STATED PROBLEM:
Your task is to copy the stretch of lines in the records below that begins with the line containing "The Blender Python" and ends with the line containing "50), .4), st)", exactly as written, with nothing added.

DATA IN THIS EXERCISE:
•••
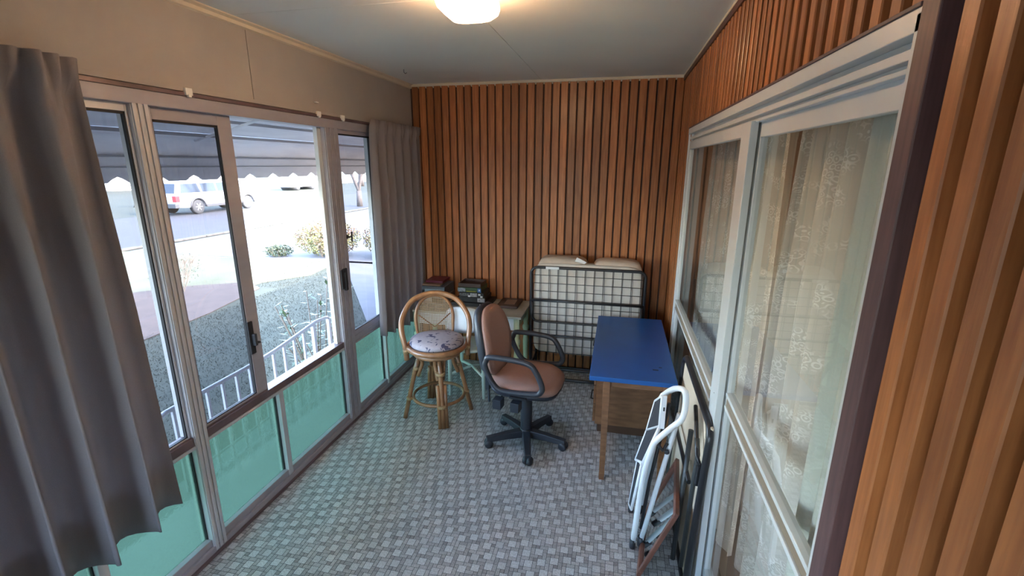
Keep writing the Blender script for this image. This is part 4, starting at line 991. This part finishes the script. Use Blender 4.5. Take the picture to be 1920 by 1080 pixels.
•••
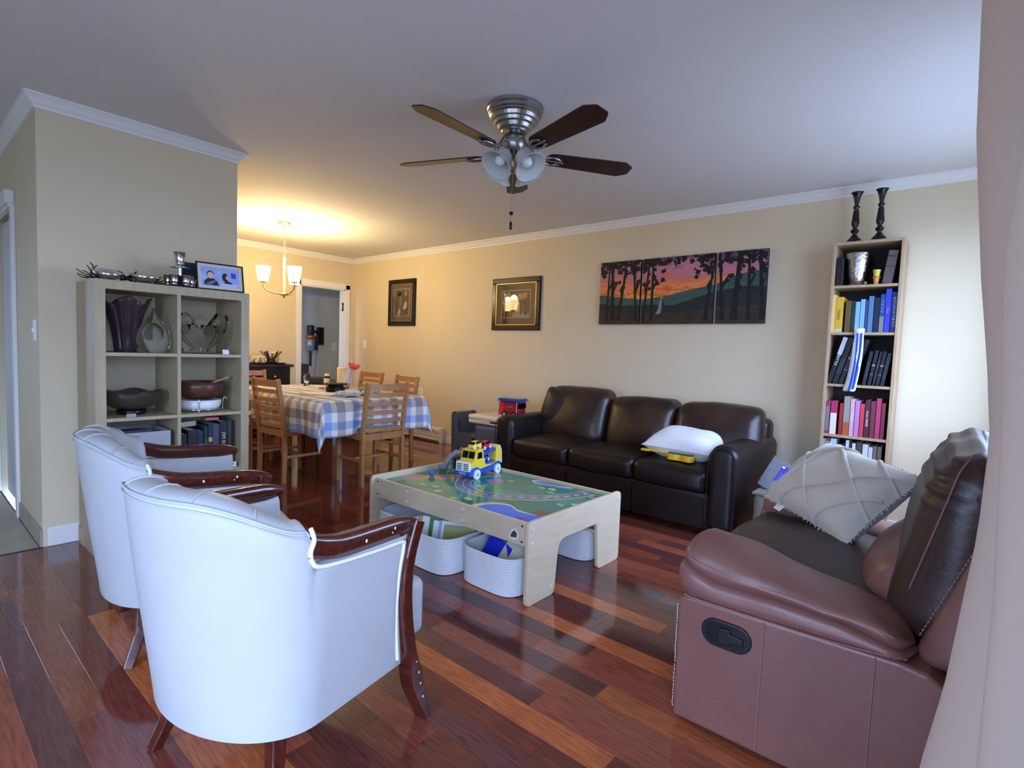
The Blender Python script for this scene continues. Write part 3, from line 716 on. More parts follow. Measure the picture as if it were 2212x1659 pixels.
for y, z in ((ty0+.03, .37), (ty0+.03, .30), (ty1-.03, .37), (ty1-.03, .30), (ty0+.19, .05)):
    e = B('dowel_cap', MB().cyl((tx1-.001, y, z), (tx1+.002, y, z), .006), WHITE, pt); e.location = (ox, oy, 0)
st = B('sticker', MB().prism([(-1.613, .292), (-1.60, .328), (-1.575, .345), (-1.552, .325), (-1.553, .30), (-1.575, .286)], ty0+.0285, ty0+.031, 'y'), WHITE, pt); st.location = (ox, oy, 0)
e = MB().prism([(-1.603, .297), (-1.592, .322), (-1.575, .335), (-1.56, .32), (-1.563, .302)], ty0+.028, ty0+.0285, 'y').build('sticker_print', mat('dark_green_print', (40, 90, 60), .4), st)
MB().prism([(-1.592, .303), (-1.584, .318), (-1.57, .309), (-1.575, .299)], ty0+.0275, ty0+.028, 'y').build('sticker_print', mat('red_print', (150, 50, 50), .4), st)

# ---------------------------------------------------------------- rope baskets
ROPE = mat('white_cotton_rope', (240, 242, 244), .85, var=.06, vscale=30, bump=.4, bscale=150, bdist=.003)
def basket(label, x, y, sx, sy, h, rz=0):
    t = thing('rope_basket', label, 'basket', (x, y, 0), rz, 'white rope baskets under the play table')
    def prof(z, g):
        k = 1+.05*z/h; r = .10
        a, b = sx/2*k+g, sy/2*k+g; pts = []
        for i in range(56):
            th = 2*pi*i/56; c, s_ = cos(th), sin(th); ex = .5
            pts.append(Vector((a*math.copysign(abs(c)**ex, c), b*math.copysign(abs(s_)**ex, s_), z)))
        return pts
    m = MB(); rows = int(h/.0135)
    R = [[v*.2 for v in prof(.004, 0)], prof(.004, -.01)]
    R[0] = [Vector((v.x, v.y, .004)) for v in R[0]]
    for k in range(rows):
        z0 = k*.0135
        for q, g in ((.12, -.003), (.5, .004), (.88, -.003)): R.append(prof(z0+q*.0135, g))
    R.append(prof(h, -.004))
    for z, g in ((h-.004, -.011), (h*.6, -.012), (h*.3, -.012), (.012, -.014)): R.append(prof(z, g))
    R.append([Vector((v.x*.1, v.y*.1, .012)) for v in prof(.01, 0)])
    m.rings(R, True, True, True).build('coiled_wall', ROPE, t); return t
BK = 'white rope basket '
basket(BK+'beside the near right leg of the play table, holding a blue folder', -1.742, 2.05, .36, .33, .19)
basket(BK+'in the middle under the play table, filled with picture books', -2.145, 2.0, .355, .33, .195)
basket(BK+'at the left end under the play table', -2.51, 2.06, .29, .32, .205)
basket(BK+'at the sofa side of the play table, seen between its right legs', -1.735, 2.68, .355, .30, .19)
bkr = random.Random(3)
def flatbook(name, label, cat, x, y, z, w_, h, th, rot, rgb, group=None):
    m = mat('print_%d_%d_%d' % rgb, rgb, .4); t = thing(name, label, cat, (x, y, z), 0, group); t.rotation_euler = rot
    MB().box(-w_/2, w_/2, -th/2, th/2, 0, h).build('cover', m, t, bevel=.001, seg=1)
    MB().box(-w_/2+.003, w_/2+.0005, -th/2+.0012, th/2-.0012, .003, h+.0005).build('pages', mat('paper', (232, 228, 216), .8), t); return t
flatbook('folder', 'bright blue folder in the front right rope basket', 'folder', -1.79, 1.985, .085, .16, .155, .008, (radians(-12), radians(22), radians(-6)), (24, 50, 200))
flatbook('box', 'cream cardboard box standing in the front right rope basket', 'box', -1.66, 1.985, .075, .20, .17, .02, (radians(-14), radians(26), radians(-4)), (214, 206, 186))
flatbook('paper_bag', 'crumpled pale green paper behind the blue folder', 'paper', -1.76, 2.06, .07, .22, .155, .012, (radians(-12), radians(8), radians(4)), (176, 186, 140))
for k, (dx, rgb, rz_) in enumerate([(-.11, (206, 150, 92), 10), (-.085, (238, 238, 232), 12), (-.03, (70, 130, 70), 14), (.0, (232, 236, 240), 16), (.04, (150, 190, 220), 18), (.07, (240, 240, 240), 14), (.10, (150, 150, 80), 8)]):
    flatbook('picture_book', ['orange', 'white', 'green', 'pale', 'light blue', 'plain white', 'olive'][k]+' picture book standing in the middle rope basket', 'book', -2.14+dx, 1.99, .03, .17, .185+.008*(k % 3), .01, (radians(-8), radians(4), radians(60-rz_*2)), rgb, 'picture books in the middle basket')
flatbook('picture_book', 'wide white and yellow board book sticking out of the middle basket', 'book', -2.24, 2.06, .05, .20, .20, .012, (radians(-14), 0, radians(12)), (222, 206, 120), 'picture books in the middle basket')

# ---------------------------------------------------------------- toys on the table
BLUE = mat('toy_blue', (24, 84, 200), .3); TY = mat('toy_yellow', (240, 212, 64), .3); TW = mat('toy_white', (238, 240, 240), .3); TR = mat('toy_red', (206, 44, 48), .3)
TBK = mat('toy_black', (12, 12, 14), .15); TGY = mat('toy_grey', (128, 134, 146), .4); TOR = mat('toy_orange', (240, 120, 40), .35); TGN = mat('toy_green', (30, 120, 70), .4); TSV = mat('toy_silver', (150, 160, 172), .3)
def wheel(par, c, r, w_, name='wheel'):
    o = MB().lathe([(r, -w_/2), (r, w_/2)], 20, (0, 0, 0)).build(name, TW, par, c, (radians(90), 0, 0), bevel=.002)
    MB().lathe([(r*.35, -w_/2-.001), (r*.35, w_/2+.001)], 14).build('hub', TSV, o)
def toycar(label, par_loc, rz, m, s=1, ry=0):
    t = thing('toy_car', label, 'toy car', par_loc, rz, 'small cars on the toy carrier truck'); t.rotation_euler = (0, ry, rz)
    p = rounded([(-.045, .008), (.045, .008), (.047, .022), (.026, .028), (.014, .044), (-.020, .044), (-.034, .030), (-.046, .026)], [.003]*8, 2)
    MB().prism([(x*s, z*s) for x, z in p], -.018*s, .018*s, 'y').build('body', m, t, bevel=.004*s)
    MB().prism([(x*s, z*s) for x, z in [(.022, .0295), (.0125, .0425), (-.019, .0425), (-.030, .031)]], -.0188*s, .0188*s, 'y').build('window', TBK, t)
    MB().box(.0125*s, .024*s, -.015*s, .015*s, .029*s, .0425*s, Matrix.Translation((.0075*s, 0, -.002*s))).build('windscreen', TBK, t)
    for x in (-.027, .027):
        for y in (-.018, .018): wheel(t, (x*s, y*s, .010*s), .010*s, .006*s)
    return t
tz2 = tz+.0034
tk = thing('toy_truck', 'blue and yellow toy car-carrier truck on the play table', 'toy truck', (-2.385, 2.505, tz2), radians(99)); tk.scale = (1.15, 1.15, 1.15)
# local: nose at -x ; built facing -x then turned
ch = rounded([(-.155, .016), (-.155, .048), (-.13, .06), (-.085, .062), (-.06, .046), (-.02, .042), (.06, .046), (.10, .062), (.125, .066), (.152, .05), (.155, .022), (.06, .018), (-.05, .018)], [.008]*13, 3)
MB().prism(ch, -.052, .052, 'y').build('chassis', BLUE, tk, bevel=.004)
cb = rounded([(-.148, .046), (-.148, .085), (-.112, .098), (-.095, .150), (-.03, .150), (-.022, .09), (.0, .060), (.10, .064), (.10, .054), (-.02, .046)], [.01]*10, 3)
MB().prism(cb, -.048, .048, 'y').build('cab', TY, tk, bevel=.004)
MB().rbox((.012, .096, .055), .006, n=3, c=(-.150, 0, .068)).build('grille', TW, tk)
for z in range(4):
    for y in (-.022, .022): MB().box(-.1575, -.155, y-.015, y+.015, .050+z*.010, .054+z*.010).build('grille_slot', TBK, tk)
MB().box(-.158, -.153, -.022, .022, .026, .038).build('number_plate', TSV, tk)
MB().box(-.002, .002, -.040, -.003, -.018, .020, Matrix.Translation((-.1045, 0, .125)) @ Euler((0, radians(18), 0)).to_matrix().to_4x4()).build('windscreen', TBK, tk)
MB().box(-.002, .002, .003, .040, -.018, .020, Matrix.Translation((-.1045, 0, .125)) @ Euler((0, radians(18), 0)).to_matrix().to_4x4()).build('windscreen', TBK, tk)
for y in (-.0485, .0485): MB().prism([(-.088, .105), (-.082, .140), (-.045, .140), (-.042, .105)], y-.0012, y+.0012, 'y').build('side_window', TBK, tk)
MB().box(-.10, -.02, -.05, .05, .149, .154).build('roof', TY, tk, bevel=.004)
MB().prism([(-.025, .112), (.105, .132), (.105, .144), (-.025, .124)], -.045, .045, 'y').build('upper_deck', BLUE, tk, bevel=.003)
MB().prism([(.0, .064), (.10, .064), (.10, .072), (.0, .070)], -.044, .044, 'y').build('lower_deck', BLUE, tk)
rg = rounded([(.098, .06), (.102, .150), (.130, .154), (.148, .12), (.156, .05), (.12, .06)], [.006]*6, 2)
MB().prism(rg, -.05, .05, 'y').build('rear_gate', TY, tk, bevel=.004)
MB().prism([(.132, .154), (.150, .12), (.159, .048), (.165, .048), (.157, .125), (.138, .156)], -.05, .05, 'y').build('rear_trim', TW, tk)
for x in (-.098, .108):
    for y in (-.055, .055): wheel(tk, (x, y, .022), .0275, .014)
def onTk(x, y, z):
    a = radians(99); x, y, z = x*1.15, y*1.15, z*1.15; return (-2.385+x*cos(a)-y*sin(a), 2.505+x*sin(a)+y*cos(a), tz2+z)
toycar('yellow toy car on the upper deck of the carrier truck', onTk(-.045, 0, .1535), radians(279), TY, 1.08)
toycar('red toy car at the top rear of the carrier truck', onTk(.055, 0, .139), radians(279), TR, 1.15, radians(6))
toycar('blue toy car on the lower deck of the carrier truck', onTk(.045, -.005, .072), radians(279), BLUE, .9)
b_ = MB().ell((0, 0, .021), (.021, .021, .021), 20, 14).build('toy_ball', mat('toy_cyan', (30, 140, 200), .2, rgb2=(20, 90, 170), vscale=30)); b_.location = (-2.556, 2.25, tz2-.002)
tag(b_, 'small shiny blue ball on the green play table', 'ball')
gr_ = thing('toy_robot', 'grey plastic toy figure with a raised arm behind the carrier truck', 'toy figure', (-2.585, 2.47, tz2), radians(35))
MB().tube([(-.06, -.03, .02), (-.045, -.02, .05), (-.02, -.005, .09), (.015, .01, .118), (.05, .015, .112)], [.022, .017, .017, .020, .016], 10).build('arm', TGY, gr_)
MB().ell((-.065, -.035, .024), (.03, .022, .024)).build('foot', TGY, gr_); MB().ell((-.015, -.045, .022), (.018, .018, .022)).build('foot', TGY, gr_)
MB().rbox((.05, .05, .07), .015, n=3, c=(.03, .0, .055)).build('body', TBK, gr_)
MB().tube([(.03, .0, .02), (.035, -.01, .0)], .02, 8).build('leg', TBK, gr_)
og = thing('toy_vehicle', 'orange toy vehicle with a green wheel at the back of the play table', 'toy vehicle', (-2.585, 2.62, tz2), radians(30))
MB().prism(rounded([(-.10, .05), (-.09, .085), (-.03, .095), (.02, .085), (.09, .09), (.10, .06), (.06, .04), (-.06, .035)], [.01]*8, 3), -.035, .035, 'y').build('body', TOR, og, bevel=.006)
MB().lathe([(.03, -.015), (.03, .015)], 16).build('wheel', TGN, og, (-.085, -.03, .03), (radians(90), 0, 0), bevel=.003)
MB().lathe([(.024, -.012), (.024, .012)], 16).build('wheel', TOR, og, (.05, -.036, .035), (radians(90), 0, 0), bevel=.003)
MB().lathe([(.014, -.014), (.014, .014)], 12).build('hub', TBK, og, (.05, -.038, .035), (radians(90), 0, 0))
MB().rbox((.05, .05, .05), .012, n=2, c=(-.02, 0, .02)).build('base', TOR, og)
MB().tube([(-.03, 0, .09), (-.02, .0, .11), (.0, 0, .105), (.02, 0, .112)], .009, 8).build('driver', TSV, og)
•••
RESPONSE TO THIS TASK:
The Blender Python script for this scene continues. Write part 3, from line 716 on. More parts follow. Measure the picture as if it were 2212x1659 pixels.
for y, z in ((ty0+.03, .37), (ty0+.03, .30), (ty1-.03, .37), (ty1-.03, .30), (ty0+.19, .05)):
    e = B('dowel_cap', MB().cyl((tx1-.001, y, z), (tx1+.002, y, z), .006), WHITE, pt); e.location = (ox, oy, 0)
st = B('sticker', MB().prism([(-1.613, .292), (-1.60, .328), (-1.575, .345), (-1.552, .325), (-1.553, .30), (-1.575, .286)], ty0+.0285, ty0+.031, 'y'), WHITE, pt); st.location = (ox, oy, 0)
e = MB().prism([(-1.603, .297), (-1.592, .322), (-1.575, .335), (-1.56, .32), (-1.563, .302)], ty0+.028, ty0+.0285, 'y').build('sticker_print', mat('dark_green_print', (40, 90, 60), .4), st)
MB().prism([(-1.592, .303), (-1.584, .318), (-1.57, .309), (-1.575, .299)], ty0+.0275, ty0+.028, 'y').build('sticker_print', mat('red_print', (150, 50, 50), .4), st)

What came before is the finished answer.